*PROBLEM*
Every line below that mentions the word "objects" should be copied out.

*PROVIDED DATA*
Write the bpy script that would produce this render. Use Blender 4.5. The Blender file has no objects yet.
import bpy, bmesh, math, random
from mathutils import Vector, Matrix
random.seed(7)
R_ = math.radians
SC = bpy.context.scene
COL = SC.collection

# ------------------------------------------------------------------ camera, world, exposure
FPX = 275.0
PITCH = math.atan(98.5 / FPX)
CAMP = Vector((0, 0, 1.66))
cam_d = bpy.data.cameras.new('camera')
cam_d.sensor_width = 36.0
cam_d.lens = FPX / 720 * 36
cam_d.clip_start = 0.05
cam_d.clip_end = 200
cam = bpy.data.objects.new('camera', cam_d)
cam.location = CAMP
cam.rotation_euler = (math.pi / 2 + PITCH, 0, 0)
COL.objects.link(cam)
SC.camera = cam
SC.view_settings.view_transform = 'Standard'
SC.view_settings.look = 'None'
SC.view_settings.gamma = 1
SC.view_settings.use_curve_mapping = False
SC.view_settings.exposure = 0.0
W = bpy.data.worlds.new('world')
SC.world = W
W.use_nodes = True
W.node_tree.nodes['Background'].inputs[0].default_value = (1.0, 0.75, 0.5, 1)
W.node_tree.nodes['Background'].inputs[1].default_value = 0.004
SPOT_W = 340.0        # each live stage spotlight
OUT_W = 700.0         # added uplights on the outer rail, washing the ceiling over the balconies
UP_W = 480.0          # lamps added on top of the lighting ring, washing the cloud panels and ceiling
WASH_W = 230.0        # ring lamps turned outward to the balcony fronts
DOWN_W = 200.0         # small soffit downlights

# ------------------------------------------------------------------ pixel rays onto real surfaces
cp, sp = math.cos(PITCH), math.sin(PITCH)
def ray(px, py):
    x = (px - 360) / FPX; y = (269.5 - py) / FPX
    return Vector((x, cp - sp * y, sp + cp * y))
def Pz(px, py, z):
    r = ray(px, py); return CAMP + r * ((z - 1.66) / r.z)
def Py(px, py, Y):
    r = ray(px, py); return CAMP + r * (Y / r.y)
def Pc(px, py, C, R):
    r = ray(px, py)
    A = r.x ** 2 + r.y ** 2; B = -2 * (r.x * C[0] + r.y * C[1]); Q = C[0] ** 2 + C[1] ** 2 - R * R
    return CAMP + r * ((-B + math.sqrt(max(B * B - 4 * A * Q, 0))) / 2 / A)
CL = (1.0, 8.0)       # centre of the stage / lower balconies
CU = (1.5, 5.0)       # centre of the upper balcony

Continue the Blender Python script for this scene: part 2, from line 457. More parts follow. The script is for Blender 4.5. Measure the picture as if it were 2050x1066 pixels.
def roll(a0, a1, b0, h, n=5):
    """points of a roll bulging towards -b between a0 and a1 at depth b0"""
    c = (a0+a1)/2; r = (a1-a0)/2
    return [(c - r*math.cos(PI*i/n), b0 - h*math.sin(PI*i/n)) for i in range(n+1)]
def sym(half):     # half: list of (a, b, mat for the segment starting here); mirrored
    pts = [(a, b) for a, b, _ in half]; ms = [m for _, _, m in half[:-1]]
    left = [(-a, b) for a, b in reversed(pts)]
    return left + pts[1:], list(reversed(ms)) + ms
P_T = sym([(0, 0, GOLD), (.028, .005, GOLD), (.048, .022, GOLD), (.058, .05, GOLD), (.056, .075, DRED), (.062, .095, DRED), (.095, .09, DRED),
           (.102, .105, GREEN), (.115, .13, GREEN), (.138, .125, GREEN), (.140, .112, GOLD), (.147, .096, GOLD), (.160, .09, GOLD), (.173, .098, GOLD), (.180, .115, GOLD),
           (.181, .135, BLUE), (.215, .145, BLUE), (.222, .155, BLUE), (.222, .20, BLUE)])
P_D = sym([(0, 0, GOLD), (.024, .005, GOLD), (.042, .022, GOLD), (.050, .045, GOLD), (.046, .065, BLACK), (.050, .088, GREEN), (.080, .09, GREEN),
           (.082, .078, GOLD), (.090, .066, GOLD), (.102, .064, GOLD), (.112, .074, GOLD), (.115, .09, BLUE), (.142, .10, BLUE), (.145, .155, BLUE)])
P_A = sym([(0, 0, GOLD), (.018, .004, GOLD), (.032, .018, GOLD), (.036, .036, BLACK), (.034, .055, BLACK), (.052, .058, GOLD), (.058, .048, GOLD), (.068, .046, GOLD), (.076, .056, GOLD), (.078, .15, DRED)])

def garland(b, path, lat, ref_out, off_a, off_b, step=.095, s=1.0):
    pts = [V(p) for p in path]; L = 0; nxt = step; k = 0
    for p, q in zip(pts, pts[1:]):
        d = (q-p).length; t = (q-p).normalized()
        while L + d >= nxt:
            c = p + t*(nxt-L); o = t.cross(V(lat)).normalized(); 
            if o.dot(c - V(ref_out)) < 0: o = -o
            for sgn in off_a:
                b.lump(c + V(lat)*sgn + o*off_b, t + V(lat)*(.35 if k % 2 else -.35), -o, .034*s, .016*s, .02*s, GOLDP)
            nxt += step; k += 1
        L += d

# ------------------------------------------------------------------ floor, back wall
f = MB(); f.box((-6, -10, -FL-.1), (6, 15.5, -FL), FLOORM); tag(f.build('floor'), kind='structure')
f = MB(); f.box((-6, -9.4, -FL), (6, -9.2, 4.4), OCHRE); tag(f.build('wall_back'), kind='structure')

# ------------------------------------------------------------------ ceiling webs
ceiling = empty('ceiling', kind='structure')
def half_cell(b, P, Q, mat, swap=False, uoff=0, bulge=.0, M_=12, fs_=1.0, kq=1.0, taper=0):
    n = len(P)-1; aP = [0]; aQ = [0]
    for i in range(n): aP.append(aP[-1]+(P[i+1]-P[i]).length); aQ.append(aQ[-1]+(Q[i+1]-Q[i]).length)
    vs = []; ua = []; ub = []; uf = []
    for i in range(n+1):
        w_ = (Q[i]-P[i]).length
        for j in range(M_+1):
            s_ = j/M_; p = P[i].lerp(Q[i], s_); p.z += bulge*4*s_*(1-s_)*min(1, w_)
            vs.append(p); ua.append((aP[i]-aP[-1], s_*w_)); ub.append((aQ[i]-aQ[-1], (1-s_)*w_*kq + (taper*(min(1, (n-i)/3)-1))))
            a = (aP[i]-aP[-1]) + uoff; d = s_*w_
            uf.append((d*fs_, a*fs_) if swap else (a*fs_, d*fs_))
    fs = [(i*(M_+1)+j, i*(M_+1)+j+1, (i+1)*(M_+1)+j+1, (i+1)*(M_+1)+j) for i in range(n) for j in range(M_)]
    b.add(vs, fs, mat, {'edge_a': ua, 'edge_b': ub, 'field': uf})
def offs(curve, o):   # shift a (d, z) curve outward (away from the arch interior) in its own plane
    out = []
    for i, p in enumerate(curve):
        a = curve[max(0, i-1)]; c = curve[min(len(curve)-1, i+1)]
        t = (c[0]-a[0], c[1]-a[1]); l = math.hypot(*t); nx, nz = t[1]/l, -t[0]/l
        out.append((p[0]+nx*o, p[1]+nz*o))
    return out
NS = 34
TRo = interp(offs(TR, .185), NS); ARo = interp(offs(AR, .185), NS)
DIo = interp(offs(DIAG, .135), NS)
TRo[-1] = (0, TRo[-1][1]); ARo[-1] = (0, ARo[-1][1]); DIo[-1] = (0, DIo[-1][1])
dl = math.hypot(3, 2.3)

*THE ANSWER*
Write the bpy script that would produce this render. Use Blender 4.5. The Blender file has no objects yet.
cam = bpy.data.objects.new('camera', cam_d)
COL.objects.link(cam)